FAKT i Prima Aprilis.

   W dniu wczorajszym zmarł dziennikarz Robert Leszczyński, dla ludzi siedzących w muzyce, jak ja - osoba głównie związana z muzyką, recenzjami płyt, koncertami, i całą otoczką w branży rozrywkowej. Dla reszty osób, głównie politycznych, albo tych co rzadko wychodzą z domu - palikociarz, lewak, cwelina, celebryta, gwiazdor,  Ale nie o nim chciałem tu pisać, tylko o tym co się dzieje w mediach gdy ktoś umiera w Prima Aprilis. Otóż wiadomość ów pojawiła się na stronie fejsbukowego Faktu. Ludzie jak to ludzie. Nie uwierzyli. No bo jak tu wierzyć gazecie, której tytuły przyprawiają o spazmy śmiechu - ''Termokoc chciał mnie zabić'',''Zabił, bo nie dostał golonki'', ''UFO mnie oszukało'', ''Kumpel odgryzł mi penisa''. 

    Fejsbukowicze ''fuck'towi'' jakoś nie mogli uwierzyć i piszą w stylu:  Żarty zartami ale ze smierci sie nie zartuje... jak zawsze fakt... tylko oni mogli cos takiego wymyslec! czy to jakis debilny ZART ???!!! jesli tak to ktos jest idiotá !!!, Ze śmierci się nie żartuje pojeby z faktu!

  Pierwszy raz w życiu, FAKT zareagował i zaczął odpisywać na komentarze na swoim wallu fejsbukowym.
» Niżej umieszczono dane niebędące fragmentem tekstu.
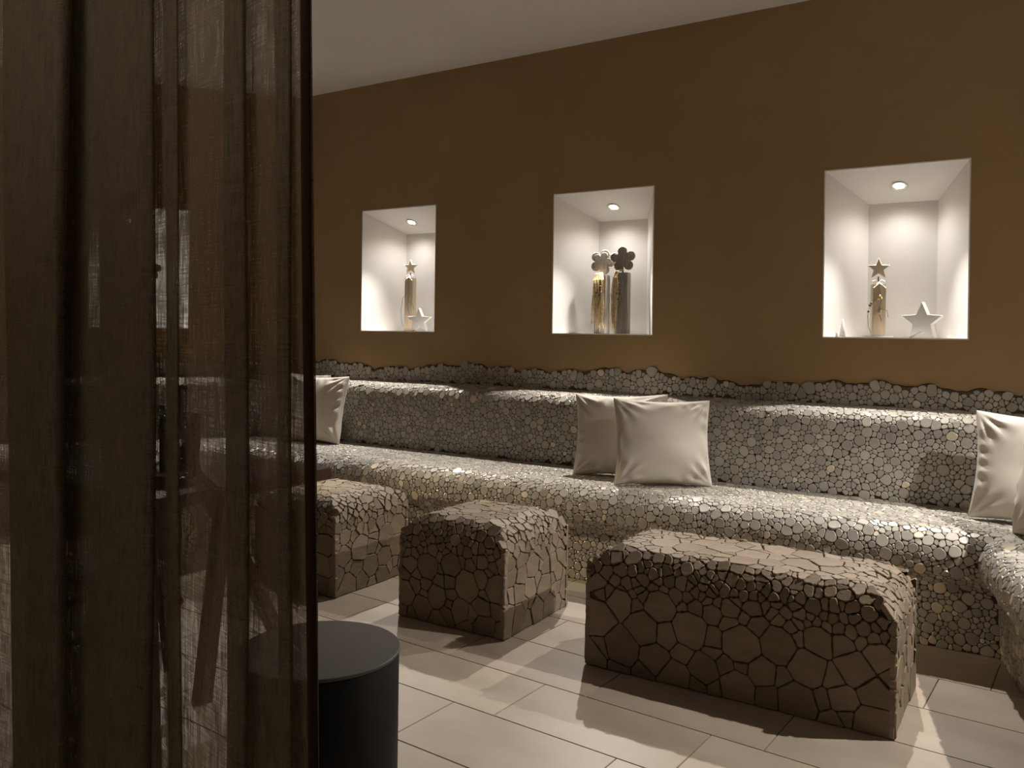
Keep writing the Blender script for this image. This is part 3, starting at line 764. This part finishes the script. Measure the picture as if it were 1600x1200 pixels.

Autocenzura FAKTu ''zrobiła mi dzień'' wczoraj, czegóż to my się nagle dowiadujemy o Fakcie, oto kilka cytatów redaktorków tej gazety:

  FAKT: Nie żartujemy. Są granice...,    Niestety to nie żart, Doroto, są granice, których nie przekraczamy. To nie jest żart niestety..., Poprosimy o trochę szacunku do zmarłego... , FAKT: My nie żartujemy. Piszemy poważnie.

  No ubaw po pachy! Nagle się dowiedziałem, że Fakt to poważna gazeta, która mówi i pisze prawdę i poważnie traktuje czytelnika że zna ''granice'' i wie co to ''umiar''. Te ich posty wrzucane pod wieloma postami fejsbukowiczów były komiczne. No bo jak...przyzwyczailiśmy się że FAKT - czytamy chyba tylko z własnej głupoty i dla beki, a tu taki NEWS w Prima Aprilis. A może z polskim społeczeństwem nie jest jeszcze tak źle, skoro nie wierzą FAKTowi i wiedzą jak robią z nich w balona, to dobry znak. Tak czy owak, dawno nie widziałem reakcji gazety na własnym ''wallu' która się tłumaczy w tak żenujący sposób.